The sloop Eleanor returns home to be restored

Published in the Register-Star Dec. 18, 2010

She used to sail the Hudson, a fast gaff-rigged racing sloop, her mahogany hull, painted white with a blue streak of paint at her water line, cutting through the tidal pull of the river. The Eleanor, her mast gone, her paint chipped, returned home Thursday. Her owner watched as the 36-foot-long boat was deposited on land, a vision of her former glory and her impending restoration in her mind.


“I learned to sail on her,” said Louise Bliss, standing on Joe Kennealy’s land, Clay Pond Farms, in Greenport where the Eleanor will be restored. “I have many wonderful memories of her.”
Originally owned by Henry Livingston, the sloop was built around 1903 by the well-known naval architect Clinton Hoadley Crane. The ship’s design, based on another—the Lanai—he built for Commodore Arthur Curtiss James of the Seawanhaka Club in Oyster Bay, Long Island, was of a class known as “Raceabouts.”
According to Crane, writing in his 1952 memoir, the Lanai was about 300 pounds lighter than any of the ships of that class and “was seldom beaten.” Her sister sloop the Eleanor was also fast, though she was slightly longer and wider. The ship was built at the Woods boat yard on City Island,  in the Bronx.
“She was very fast,” said Bliss, adding that the sloop did well in the Hudson’s tidal waters and never required motorized propulsion. “We sailed her only by wind.”
According to Bliss, the Eleanor is the last surviving example of the seven Raceabouts Crane designed.
Crane was interested in boat design since youth and eventually studied naval architecture in Glasgow, Scotland.
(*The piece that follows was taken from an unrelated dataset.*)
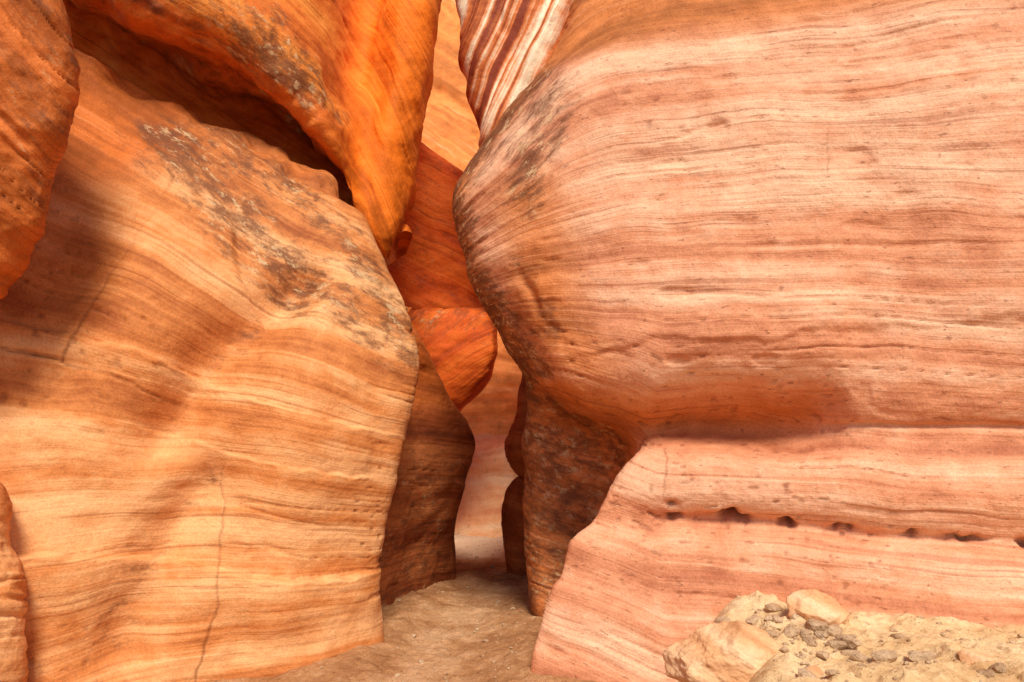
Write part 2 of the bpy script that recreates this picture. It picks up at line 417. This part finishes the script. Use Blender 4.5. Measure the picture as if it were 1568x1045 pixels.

He would win the Seawanhaka cup four times and build the motorboat Dixie in which he made a world speed record. Crane, before turning his mind and career towards mine engineering, designed U.S. war boats for a Philadelphia firm.
Even after becoming the president of Missouri's St. Joseph Lead Co., the largest of its kind at the time, he continued to design boats for friends.
Described as “white-haired and “straight as a ramrod” in a 1936 Time Magazine article written when he was 63, he told the reporter he might consider yet another career. While he didn’t pursue another field, he did remain true to his first love, serving the Seawanhaka Yacht Club in a variety of positions and continuing to design boats. He died in 1958.
The Eleanor was purchased by Bliss’ father, Philip Egan, in 1951. “My father found her in Catskill,” said Bliss, adding he had searched for a long time for the right one.
“He was an apple farmer and sailor,” she said.
The family spent a lot of time on the Eleanor and, said Bliss, many area residents were taught to sail on her.  “A lot of people remember her,” she said.
In 1982 the sloop was put on the National Register of Historic Places.
After her father’s death in 1998, Bliss and he sisters decided they couldn’t provide the care the sloop required.
She spent two years looking for the right place for the Eleanor and in 2001 offered the sloop to the International Yacht Restoration School in Newport, Rhode Island. The boat was supposed to be restored, said Bliss, but never was. She eventually asked for the Eleanor back, deciding to spearhead the sloop’s restoration herself.
Enter Casson Kennedy, shipwright. Originally from Chatham, he learned his craft working on boats on Martha’s Vineyard, Massachusetts and had recently moved back to the area, settling in Hudson.
“I’m very excited,” he said. “She’s a great project.”
He said it was wonderful that she was back home. “This boat will get a second life,” said Kennedy, but added that “getting her back here is the first of many, many steps.”
His first job is “investigation,” he said. They haven’t been able to locate any drawings of the Eleanor so they may have to be created.
After that “it”s a matter of...deciding what the best approach is,” he said. “It will be a complete restoration. She’s over 100 years old. She’s a delicate boat.”
On Bliss’ end, her first job will be creating a corporation and filing for 501(c)(3) status, in order to be eligible for grants. Fundraising will play a big part in the Eleanor’s restoration.
“We have a good support system,” she said.
The corporation is being named the “Hudson River Historic Boat Renovation and Sailing Society,” said Bliss, adding that Mike Aguiar, president of Riverview Marine Services, Inc. in Catskill, has agreed to be one of its first directors.
Bliss said they hope to restore other boats in the future as well as teach people to sail on the Hudson River.
An informational meeting about the history of the Eleanor, its designer and the sloop’s future will be held Jan. 6 at 5 p.m. at Wonderbar & Bistro, 744 Warren St. in Hudson. For more information contact Louise Bliss at 518-828-7884 or Joe Kenneally at 518-828-0538. Bliss asked that anyone with photographs of the Eleanor that show her lines to please forward copies to City Locksmith, 191 23 B, Hudson, New York 12534.
“We have to set our sails,” she said.